Depends. Did you see this on Everybody Loves Raymond, or was it an old episode of Mad About You?
Ah, I see. I thought you meant that you felt she was over the top for mentioning his parenting at all. You feel she was slightly over the top for mentioning his rudeness at all with her “Excuse me?” question. That seems unfair to me as you’re giving her a bit of the blame for his bad behavior. Certainly you’re allowed to disagree, no one said you can’t, I guess I just don’t understand it because he is the one who gave his unsolicited opinion about her physical being loud enough for her to hear. That’s asshole behavior and I can’t say someone is even slightly over the top for calling that out when it’s directed at them.

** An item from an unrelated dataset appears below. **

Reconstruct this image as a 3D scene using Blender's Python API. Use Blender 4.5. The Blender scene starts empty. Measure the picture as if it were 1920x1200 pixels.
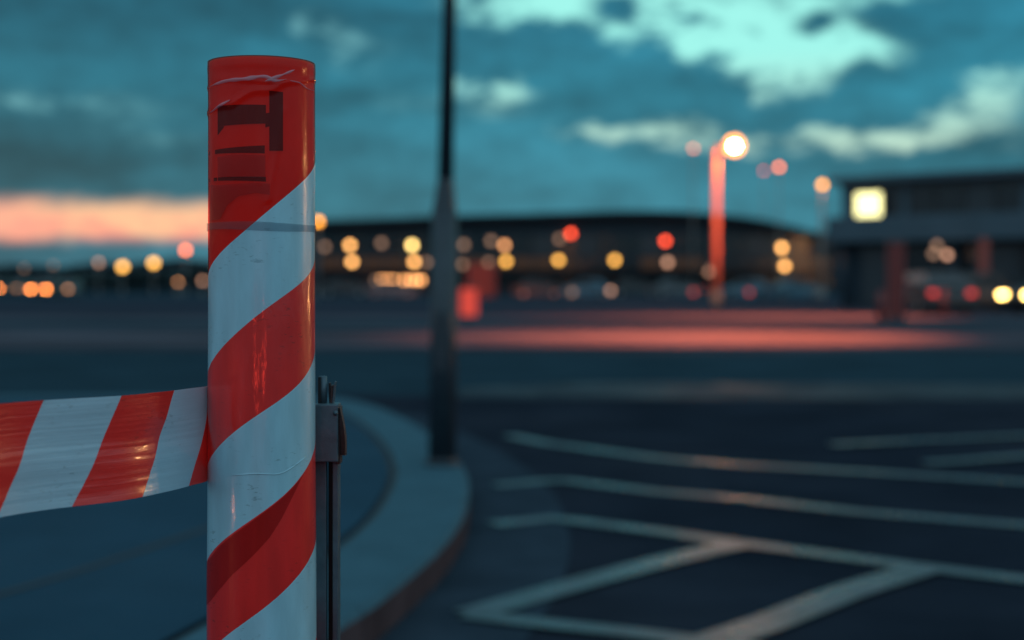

I admit I had to laugh at your tar and feathering comment. Nobody here is even close to insinuating that he is TERRIBLE for this so that’s just silly to pretend we’re at that level of outrage. In fact, most people who’ve said he did wrong are even saying they think it was not that big of a deal and that the sass she gave him back was about reasonable.
The nitpicking we’ve seen seems to be just your everyday version of the Straight Dope Semantics Olympics. Hell, we’ve even got Ambivalid giving his "let me post a bunch of stuff and then say n/m a couple of times™ move so I say we’re right on course.
Oh, right, you said she was over the top for mentioning it.
In that case:
He only apologized to the women and spoke to his son because she mentioned it. It’s a bit disingenuous to give him credit for those responses while saying she was [del]overreacting[/del] over the top for mentioning it. Slightly.
Better?
Hm. You’ve never heard two straight women call each other hot or sexy? Can you look at men, or let’s say, movie stars and acknowledge that they are hot? Does that mean you want to fuck them? I have a good friend who I think is very sexy. I really think he’s freakin’ hot. It is clear that women love him and he is very tall and fit and he just wears clothes so well. The idea of having actual sex with him is just, ugh. No. It would feel wrong. Point is, you can be hot without me wanting to jump your bones.
Ultimately though, I don’t think the young lady over reacted. If you make a catcall, you run a risk. If you allow someone to overhear you talking about them, you’ve run a risk. They may ignore it, they may throw a warning look, they may smile and actually dig the comment, or they may put their hand on their hip and say, “Excuse?? Way to be a role model for the kid, dude.”
Either one of those responses are valid.
It’s not my style to get worked up about such things, but I’m certainly not about to judge a woman who does. I mean, if she was truly a hot momma, she probably hears that shit all the time. I imagine it gets tiresome.
Hey now, I’m trying to get better at that.